* **STATED TASK**
From the first line of the data below through the line holding "scene=bpy.context.scene", output each line exactly and leave the pictures out.

====== MATERIAL PROVIDED ======

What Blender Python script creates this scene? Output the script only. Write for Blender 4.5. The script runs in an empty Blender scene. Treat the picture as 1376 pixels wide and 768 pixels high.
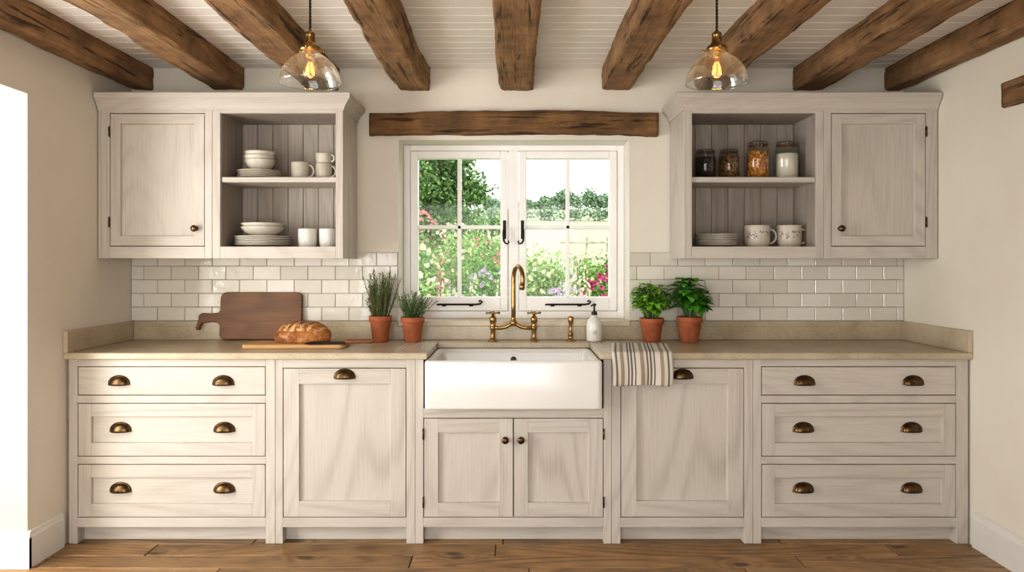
import bpy, bmesh, math, random
from mathutils import Vector, Matrix, noise
random.seed(7)
R=random.random
def U(a,b): return a+(b-a)*R()
scene=bpy.context.scene

# ------------------------------------------------------------------ materials
def srgb(h):
    h=h.lstrip('#'); o=[]
    for i in (0,2,4):
        c=int(h[i:i+2],16)/255
        o.append(c/12.92 if c<=.04045 else ((c+.055)/1.055)**2.4)
    return (o[0],o[1],o[2],1)
class N:
    def __init__(s,name):
        s.m=bpy.data.materials.new(name); s.m.use_nodes=True
        s.t=s.m.node_tree; s.n=s.t.nodes; s.p=s.n['Principled BSDF']; s.out=s.n['Material Output']
    def new(s,t,**k):
        n=s.n.new(t)
        for a,b in k.items(): setattr(n,a,b)
        return n
    def link(s,a,b): s.t.links.new(a,b)
    def val(s,sock,v):
        if isinstance(v,bpy.types.NodeSocket): s.link(v,sock)
        else: sock.default_value=v
    def math(s,op,a,b=0.0,c=None):
        n=s.new('ShaderNodeMath',operation=op); s.val(n.inputs[0],a); s.val(n.inputs[1],b)
        if c is not None: s.val(n.inputs[2],c)
        return n.outputs[0]
    def coords(s,scale=(1,1,1),rnd=True):
        tc=s.new('ShaderNodeTexCoord'); o=tc.outputs['Object']
        if rnd:
            g=s.new('ShaderNodeNewGeometry')
            w=s.new('ShaderNodeTexWhiteNoise',noise_dimensions='1D'); s.link(g.outputs['Random Per Island'],w.inputs['W'])
            vm=s.new('ShaderNodeVectorMath',operation='MULTIPLY_ADD'); s.link(w.outputs['Color'],vm.inputs[0])
            vm.inputs[1].default_value=(17,17,17); s.link(o,vm.inputs[2]); o=vm.outputs[0]
        mp=s.new('ShaderNodeVectorMath',operation='MULTIPLY'); s.link(o,mp.inputs[0]); mp.inputs[1].default_value=scale
        return mp.outputs[0]
    def noise(s,vec,scale,detail=3,rough=.5,dist=0):
        n=s.new('ShaderNodeTexNoise'); s.link(vec,n.inputs['Vector'])
        n.inputs['Scale'].default_value=scale; n.inputs['Detail'].default_value=detail
        n.inputs['Roughness'].default_value=rough; n.inputs['Distortion'].default_value=dist
        return n.outputs['Fac']
    def ramp(s,fac,stops,interp='LINEAR'):
        r=s.new('ShaderNodeValToRGB'); r.color_ramp.interpolation=interp
        e=r.color_ramp.elements
        while len(e)<len(stops): e.new(.5)
        for i,(p,c) in enumerate(stops): e[i].position=p; e[i].color=c
        s.link(fac,r.inputs[0]); return r.outputs[0]
    def mix(s,fac,a,b,mode='MIX'):
        m=s.new('ShaderNodeMix',data_type='RGBA',blend_type=mode)
        s.val(m.inputs[0],fac); s.val(m.inputs[6],a); s.val(m.inputs[7],b); return m.outputs[2]
    def island(s):
        return s.new('ShaderNodeNewGeometry').outputs['Random Per Island']
    def bump(s,h,strength=.2,dist=.01):
        b=s.new('ShaderNodeBump'); b.inputs['Strength'].default_value=strength; b.inputs['Distance'].default_value=dist
        s.link(h,b.inputs['Height']); s.link(b.outputs[0],s.p.inputs['Normal'])
    def set(s,color=None,rough=None,metal=None,**k):
        if color is not None: s.val(s.p.inputs['Base Color'],color)
        if rough is not None: s.val(s.p.inputs['Roughness'],rough)
        if metal is not None: s.p.inputs['Metallic'].default_value=metal
        return s.m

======

* **ANSWER TO THIS EXERCISE**
What Blender Python script creates this scene? Output the script only. Write for Blender 4.5. The script runs in an empty Blender scene. Treat the picture as 1376 pixels wide and 768 pixels high.
import bpy, bmesh, math, random
from mathutils import Vector, Matrix, noise
random.seed(7)
R=random.random
def U(a,b): return a+(b-a)*R()
scene=bpy.context.scene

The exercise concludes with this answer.